— DATASET SECTION —
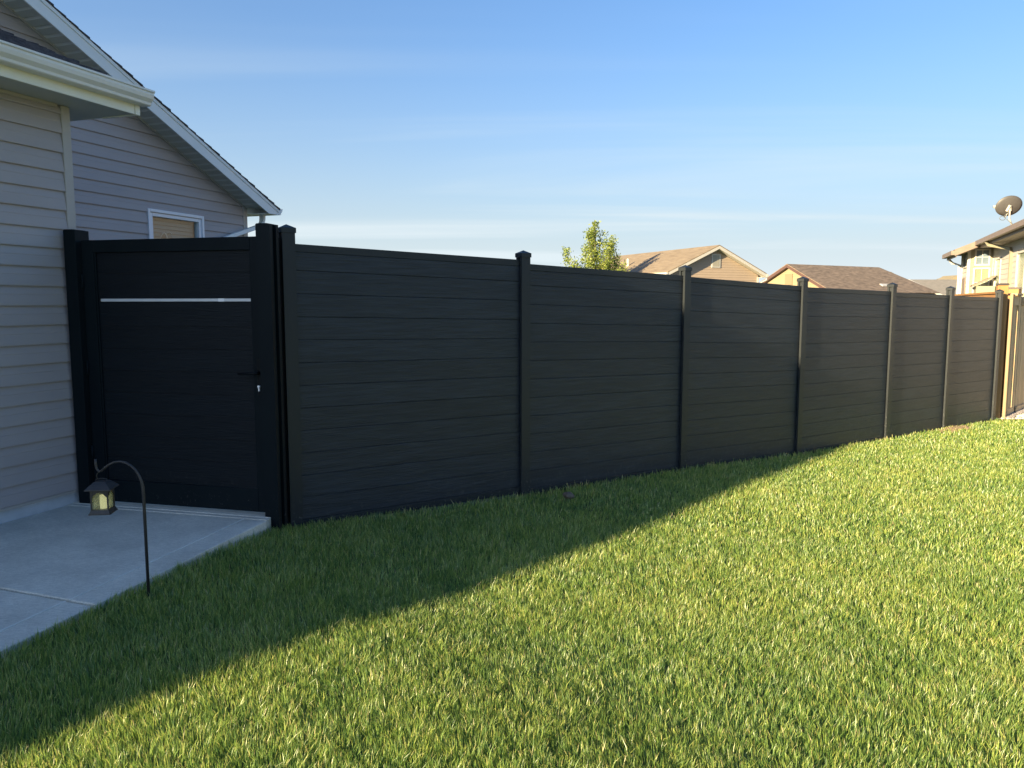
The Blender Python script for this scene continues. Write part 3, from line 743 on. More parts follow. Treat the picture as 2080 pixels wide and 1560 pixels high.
MB().box((.3, -6.1, 0), (15.6, 6.1, 2.75)).build('wall', M['creamwall'], Cc)
MB().tube([(3.9, -2.6, 3.9), (3.9, -2.6, 4.55)], .11, 8).build('vent_pipe', M['farwhite'], Cc)
Ee = empty('house', (67.0, 122, -.38), 0)
meta(Ee, 'farthest house, small cream gable end and dark roof above the grey roof', 'house', 'houses beyond the fence')
slabroof(Ee, [(0, 0, 5.75), (-.4, -5, 3.9), (14, -5, 3.9), (14, 0, 5.75)], .06, M['sh_grey'])
slabroof(Ee, [(0, 0, 5.75), (14, 0, 5.75), (14, 5, 3.9), (-.4, 5, 3.9)], .06, M['sh_grey'])
MB().extrude([(-3.6, 4.4), (0, 5.6), (2.6, 4.4)], lambda p: (p[0] * .55 + .3, -5.2, p[1] + .5), lambda p: (p[0] * .55 + .3, -1, p[1] + .5)).build('gable_end', M['creamwall'], Ee)
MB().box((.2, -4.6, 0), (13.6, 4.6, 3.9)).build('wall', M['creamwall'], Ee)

# --- house D with the bay, at the right edge (local x = into the house, y = away)
D = empty('house', (14.879, 24.0, -.38), -23)
meta(D, 'beige grey sided house with cream window bay and satellite dish at right edge', 'house', 'houses beyond the fence')
zo = .38
def dz(x, lo=None): return 3.15 + zo + .42 * (x + 1.12)
# walls: wall1 x=0 y -9..0 ; wall2 y=0 x -.66..0 ; wall3 x=-.66 y 0..1.25
W1 = [(-1.32, -.42, 0, 2.86 + zo), (-4.6, -3.55, 0, 2.86 + zo)]
lapwall(D, lambda u, o, z: (-o, u, z), -9, -.05, .1, 3.32 + zo, .145, M['greysiding'], holes=[(a, b, c, d) for a, b, c, d in W1])
MB().box((.012, -9, 0), (6, 2.6, 3.35 + zo)).build('wall', M['greysiding'], D)
MB().box((-.02, -.05, .1), (.03, .0, 3.32 + zo)).build('corner_trim', M['farwhite'], D)
W2 = [(-.51, -.09, 2.66 + zo, 3.18 + zo), (-.53, -.07, .4, 2.60 + zo)]
M['creambay'] = mat('cream_bay_siding', (.235, .215, .15), (.26, .235, .165), rough=.6)
lapwall(D, lambda u, o, z: (u, -o, z), -.66, -.02, .1, 3.24 + zo, .145, M['creambay'], holes=W2)
MB().box((-.655, .012, 0), (.011, 1.25, 3.25 + zo)).build('bay_wall', M['creambay'], D)
MB().box((-.70, -.03, .1), (-.62, .02, 3.24 + zo)).build('corner_trim', M['farwhite'], D)
MB().box((-.71, 1.22, .1), (-.64, 1.30, 3.2 + zo)).build('corner_trim', M['farwhite'], D)
def dwin(axis, a, b, z0, z1, cross=True, m=None):
    """axis 'x': window in wall1 plane (x=0), spans y a..b ; axis 'y': bay face"""
    def P(u, o, z): return (-o, u, z) if axis == 'x' else ((u, -o, z) if axis == 'y' else (-.66 - o, u, z))
    def bx(u0, u1, o0, o1, z0_, z1_, mb):
        return mb.hexa([P(u0, o0, z0_), P(u1, o0, z0_), P(u1, o1, z0_), P(u0, o1, z0_), P(u0, o0, z1_), P(u1, o0, z1_), P(u1, o1, z1_), P(u0, o1, z1_)])
    t = .055 if axis != 'y' else .045; mb = MB()
    for (u0, u1, q0, q1) in ((a, a + t, z0, z1), (b - t, b, z0, z1), (a + t, b - t, z1 - t, z1), (a + t, b - t, z0, z0 + t)): bx(u0, u1, -.02, .03, q0, q1, mb)
    w_ = mb.build('window', M['farwhite'], D)
    mb = MB(); bx(a + t, b - t, -.035, -.005, z0 + t, z1 - t, mb); mb.build('pane', m or M['bluepane'], w_)
    if cross:
        mb = MB(); c = (a + b) / 2; g = .009
        bx(c - g, c + g, .0, .008, z0 + t, z1 - t, mb); zc = (z0 + z1) / 2 if z1 - z0 < .8 else z1 - .45
        bx(a + t, b - t, .0085, .012, zc - g, zc + g, mb); mb.build('muntins', M['farwhite'], w_)
M['curtainpane'] = mat('window_with_pale_blind', (.17, .18, .12), (.20, .21, .145), rough=.25, scale=3)
M['greenpane'] = mat('window_green_reflection', (.16, .20, .13), (.24, .27, .18), rough=.15, scale=2.5, spec=.7)
for a, b, z0_, z1_ in W1: dwin('x', a, b, 1.3 + zo if a < -3 else .9, z1_, cross=False, m=M['greenpane'])
dwin('y', -.51, -.09, 2.66 + zo, 3.18 + zo)
dwin('y', -.53, -.07, .6, 2.60 + zo, m=M['curtainpane'])
dwin('z', .12, 1.12, 2.62 + zo, 3.16 + zo, cross=False)
lapwall(D, lambda u, o, z: (-.66 - o, u, z), .02, 1.22, .1, 2.6 + zo, .145, M['greysiding'])
MB().box((-.70, .35, .3), (-.675, 1.0, 2.30 + zo)).build('dark_door', M['brownfascia'], D)
# lean-to against wall
MB().box((-.50, -.62, .1), (-.015, -.28, 2.02 + zo)).build('lean_to_wall', M['creambay'], D)
slabroof(D, [(-.62, -.70, 2.05 + zo), (-.02, -.70, 2.34 + zo), (-.02, -.22, 2.34 + zo), (-.62, -.22, 2.05 + zo)], .05, M['brownfascia'], 'lean_to_roof')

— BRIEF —
Reproduce all of the material exactly, apart from the pictures.

— TASK RESULT —
The Blender Python script for this scene continues. Write part 3, from line 743 on. More parts follow. Treat the picture as 2080 pixels wide and 1560 pixels high.
MB().box((.3, -6.1, 0), (15.6, 6.1, 2.75)).build('wall', M['creamwall'], Cc)
MB().tube([(3.9, -2.6, 3.9), (3.9, -2.6, 4.55)], .11, 8).build('vent_pipe', M['farwhite'], Cc)
Ee = empty('house', (67.0, 122, -.38), 0)
meta(Ee, 'farthest house, small cream gable end and dark roof above the grey roof', 'house', 'houses beyond the fence')
slabroof(Ee, [(0, 0, 5.75), (-.4, -5, 3.9), (14, -5, 3.9), (14, 0, 5.75)], .06, M['sh_grey'])
slabroof(Ee, [(0, 0, 5.75), (14, 0, 5.75), (14, 5, 3.9), (-.4, 5, 3.9)], .06, M['sh_grey'])
MB().extrude([(-3.6, 4.4), (0, 5.6), (2.6, 4.4)], lambda p: (p[0] * .55 + .3, -5.2, p[1] + .5), lambda p: (p[0] * .55 + .3, -1, p[1] + .5)).build('gable_end', M['creamwall'], Ee)
MB().box((.2, -4.6, 0), (13.6, 4.6, 3.9)).build('wall', M['creamwall'], Ee)

# --- house D with the bay, at the right edge (local x = into the house, y = away)
D = empty('house', (14.879, 24.0, -.38), -23)
meta(D, 'beige grey sided house with cream window bay and satellite dish at right edge', 'house', 'houses beyond the fence')
zo = .38
def dz(x, lo=None): return 3.15 + zo + .42 * (x + 1.12)
# walls: wall1 x=0 y -9..0 ; wall2 y=0 x -.66..0 ; wall3 x=-.66 y 0..1.25
W1 = [(-1.32, -.42, 0, 2.86 + zo), (-4.6, -3.55, 0, 2.86 + zo)]
lapwall(D, lambda u, o, z: (-o, u, z), -9, -.05, .1, 3.32 + zo, .145, M['greysiding'], holes=[(a, b, c, d) for a, b, c, d in W1])
MB().box((.012, -9, 0), (6, 2.6, 3.35 + zo)).build('wall', M['greysiding'], D)
MB().box((-.02, -.05, .1), (.03, .0, 3.32 + zo)).build('corner_trim', M['farwhite'], D)
W2 = [(-.51, -.09, 2.66 + zo, 3.18 + zo), (-.53, -.07, .4, 2.60 + zo)]
M['creambay'] = mat('cream_bay_siding', (.235, .215, .15), (.26, .235, .165), rough=.6)
lapwall(D, lambda u, o, z: (u, -o, z), -.66, -.02, .1, 3.24 + zo, .145, M['creambay'], holes=W2)
MB().box((-.655, .012, 0), (.011, 1.25, 3.25 + zo)).build('bay_wall', M['creambay'], D)
MB().box((-.70, -.03, .1), (-.62, .02, 3.24 + zo)).build('corner_trim', M['farwhite'], D)
MB().box((-.71, 1.22, .1), (-.64, 1.30, 3.2 + zo)).build('corner_trim', M['farwhite'], D)
def dwin(axis, a, b, z0, z1, cross=True, m=None):
    """axis 'x': window in wall1 plane (x=0), spans y a..b ; axis 'y': bay face"""
    def P(u, o, z): return (-o, u, z) if axis == 'x' else ((u, -o, z) if axis == 'y' else (-.66 - o, u, z))
    def bx(u0, u1, o0, o1, z0_, z1_, mb):
        return mb.hexa([P(u0, o0, z0_), P(u1, o0, z0_), P(u1, o1, z0_), P(u0, o1, z0_), P(u0, o0, z1_), P(u1, o0, z1_), P(u1, o1, z1_), P(u0, o1, z1_)])
    t = .055 if axis != 'y' else .045; mb = MB()
    for (u0, u1, q0, q1) in ((a, a + t, z0, z1), (b - t, b, z0, z1), (a + t, b - t, z1 - t, z1), (a + t, b - t, z0, z0 + t)): bx(u0, u1, -.02, .03, q0, q1, mb)
    w_ = mb.build('window', M['farwhite'], D)
    mb = MB(); bx(a + t, b - t, -.035, -.005, z0 + t, z1 - t, mb); mb.build('pane', m or M['bluepane'], w_)
    if cross:
        mb = MB(); c = (a + b) / 2; g = .009
        bx(c - g, c + g, .0, .008, z0 + t, z1 - t, mb); zc = (z0 + z1) / 2 if z1 - z0 < .8 else z1 - .45
        bx(a + t, b - t, .0085, .012, zc - g, zc + g, mb); mb.build('muntins', M['farwhite'], w_)
M['curtainpane'] = mat('window_with_pale_blind', (.17, .18, .12), (.20, .21, .145), rough=.25, scale=3)
M['greenpane'] = mat('window_green_reflection', (.16, .20, .13), (.24, .27, .18), rough=.15, scale=2.5, spec=.7)
for a, b, z0_, z1_ in W1: dwin('x', a, b, 1.3 + zo if a < -3 else .9, z1_, cross=False, m=M['greenpane'])
dwin('y', -.51, -.09, 2.66 + zo, 3.18 + zo)
dwin('y', -.53, -.07, .6, 2.60 + zo, m=M['curtainpane'])
dwin('z', .12, 1.12, 2.62 + zo, 3.16 + zo, cross=False)
lapwall(D, lambda u, o, z: (-.66 - o, u, z), .02, 1.22, .1, 2.6 + zo, .145, M['greysiding'])
MB().box((-.70, .35, .3), (-.675, 1.0, 2.30 + zo)).build('dark_door', M['brownfascia'], D)
# lean-to against wall
MB().box((-.50, -.62, .1), (-.015, -.28, 2.02 + zo)).build('lean_to_wall', M['creambay'], D)
slabroof(D, [(-.62, -.70, 2.05 + zo), (-.02, -.70, 2.34 + zo), (-.02, -.22, 2.34 + zo), (-.62, -.22, 2.05 + zo)], .05, M['brownfascia'], 'lean_to_roof')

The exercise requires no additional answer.